Multi-scale Deterministic Optimisation of Blended Composite Structures: Case Study of a Box-Wing

TL;DR

This paper introduces a multi-scale deterministic optimization approach for composite structures, combining global-local buckling assessment and stacking sequence recovery, demonstrated on a box-wing case study.

Contribution

It develops a novel multi-scale optimization methodology integrating buckling analysis and stacking sequence recovery for composite structures.

Findings

Effective optimization of a box-wing structure.

Successful integration of buckling and static failure criteria.

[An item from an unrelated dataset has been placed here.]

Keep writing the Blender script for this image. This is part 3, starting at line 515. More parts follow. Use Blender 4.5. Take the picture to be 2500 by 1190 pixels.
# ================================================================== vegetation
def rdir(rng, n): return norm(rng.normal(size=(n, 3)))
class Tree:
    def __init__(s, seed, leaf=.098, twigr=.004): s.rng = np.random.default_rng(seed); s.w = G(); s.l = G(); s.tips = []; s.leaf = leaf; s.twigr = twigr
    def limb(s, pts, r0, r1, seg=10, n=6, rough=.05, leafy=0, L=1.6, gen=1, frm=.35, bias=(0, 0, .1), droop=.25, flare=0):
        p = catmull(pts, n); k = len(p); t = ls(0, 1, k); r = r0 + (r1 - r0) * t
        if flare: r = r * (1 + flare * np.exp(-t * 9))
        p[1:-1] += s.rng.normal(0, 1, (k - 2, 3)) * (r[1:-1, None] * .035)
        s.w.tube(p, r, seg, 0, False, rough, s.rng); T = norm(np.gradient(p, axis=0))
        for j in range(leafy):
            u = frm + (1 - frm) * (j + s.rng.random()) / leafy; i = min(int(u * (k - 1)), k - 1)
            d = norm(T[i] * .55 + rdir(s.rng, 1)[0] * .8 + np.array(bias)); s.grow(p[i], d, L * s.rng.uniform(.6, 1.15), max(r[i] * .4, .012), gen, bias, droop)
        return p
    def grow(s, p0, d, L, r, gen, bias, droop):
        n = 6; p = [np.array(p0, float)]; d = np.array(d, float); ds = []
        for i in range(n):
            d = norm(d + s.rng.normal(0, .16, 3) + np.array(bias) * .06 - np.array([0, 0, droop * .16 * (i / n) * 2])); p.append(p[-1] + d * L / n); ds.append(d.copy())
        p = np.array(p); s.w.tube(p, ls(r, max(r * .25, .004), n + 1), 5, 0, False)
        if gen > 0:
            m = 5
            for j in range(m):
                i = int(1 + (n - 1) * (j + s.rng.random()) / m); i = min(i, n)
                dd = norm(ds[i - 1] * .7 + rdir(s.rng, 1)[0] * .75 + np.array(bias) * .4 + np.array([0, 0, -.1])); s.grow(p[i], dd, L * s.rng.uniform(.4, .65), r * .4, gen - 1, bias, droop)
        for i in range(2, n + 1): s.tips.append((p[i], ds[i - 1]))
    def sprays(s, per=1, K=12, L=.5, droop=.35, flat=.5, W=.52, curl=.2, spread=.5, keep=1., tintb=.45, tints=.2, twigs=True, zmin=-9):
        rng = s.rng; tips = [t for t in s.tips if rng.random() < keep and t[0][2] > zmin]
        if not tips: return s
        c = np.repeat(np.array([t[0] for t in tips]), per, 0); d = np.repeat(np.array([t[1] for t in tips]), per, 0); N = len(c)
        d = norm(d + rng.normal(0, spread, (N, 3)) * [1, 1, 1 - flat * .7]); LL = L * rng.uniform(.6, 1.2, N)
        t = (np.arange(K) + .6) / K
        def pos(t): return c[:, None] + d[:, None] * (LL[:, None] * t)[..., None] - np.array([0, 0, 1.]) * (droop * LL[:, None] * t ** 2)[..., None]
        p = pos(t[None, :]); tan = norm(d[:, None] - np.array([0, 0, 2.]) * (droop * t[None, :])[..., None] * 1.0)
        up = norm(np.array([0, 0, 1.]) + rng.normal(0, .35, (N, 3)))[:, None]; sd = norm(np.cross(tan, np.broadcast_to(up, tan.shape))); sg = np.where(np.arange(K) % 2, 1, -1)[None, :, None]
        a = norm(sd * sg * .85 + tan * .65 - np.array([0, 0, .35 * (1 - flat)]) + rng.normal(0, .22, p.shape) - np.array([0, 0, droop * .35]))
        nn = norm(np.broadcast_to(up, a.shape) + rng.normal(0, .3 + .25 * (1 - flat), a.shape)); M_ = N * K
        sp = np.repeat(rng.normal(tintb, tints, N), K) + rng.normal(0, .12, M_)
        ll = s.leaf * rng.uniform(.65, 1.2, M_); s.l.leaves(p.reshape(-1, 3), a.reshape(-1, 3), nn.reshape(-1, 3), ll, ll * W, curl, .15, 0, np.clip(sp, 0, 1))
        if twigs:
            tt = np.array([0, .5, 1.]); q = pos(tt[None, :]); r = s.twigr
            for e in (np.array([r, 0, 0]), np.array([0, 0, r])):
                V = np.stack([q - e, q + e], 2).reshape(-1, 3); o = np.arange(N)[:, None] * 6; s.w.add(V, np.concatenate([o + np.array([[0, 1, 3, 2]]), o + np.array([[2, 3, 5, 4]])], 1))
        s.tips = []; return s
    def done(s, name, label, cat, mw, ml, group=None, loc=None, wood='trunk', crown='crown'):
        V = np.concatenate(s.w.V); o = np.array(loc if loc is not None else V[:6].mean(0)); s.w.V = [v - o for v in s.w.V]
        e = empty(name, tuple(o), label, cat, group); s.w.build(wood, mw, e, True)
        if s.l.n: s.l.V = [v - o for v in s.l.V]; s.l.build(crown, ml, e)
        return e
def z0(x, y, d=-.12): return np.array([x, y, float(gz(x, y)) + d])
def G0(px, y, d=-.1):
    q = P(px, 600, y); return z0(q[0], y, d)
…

Demonstrated improvement in structural lightness and performance.

Abstract

This work presents a multi-scale design methodology for the deterministic optimisation of thin-walled composite structures integrating a global-local approach for the assessment of the buckling strength and a dedicated strategy to recover blended stacking sequences. The methodology is based on the multi-scale two-level optimisation strategy for anisotropic materials and structures. In the first step, focused on the macroscopic scale, several design requirements are included in the problem formulation: lightness, feasibility, manufacturing, blending, buckling failure, static failure and stiffness. The second step, which focuses on the laminate mesoscopic scale, deals with the recovery of blended stacking sequences, for the structure at hand, matching the optimal geometric and elastic properties determined in the first step. As a case study, the unconventional PrandtlPlane box-wing system is used to show the effectiveness of the proposed design methodology.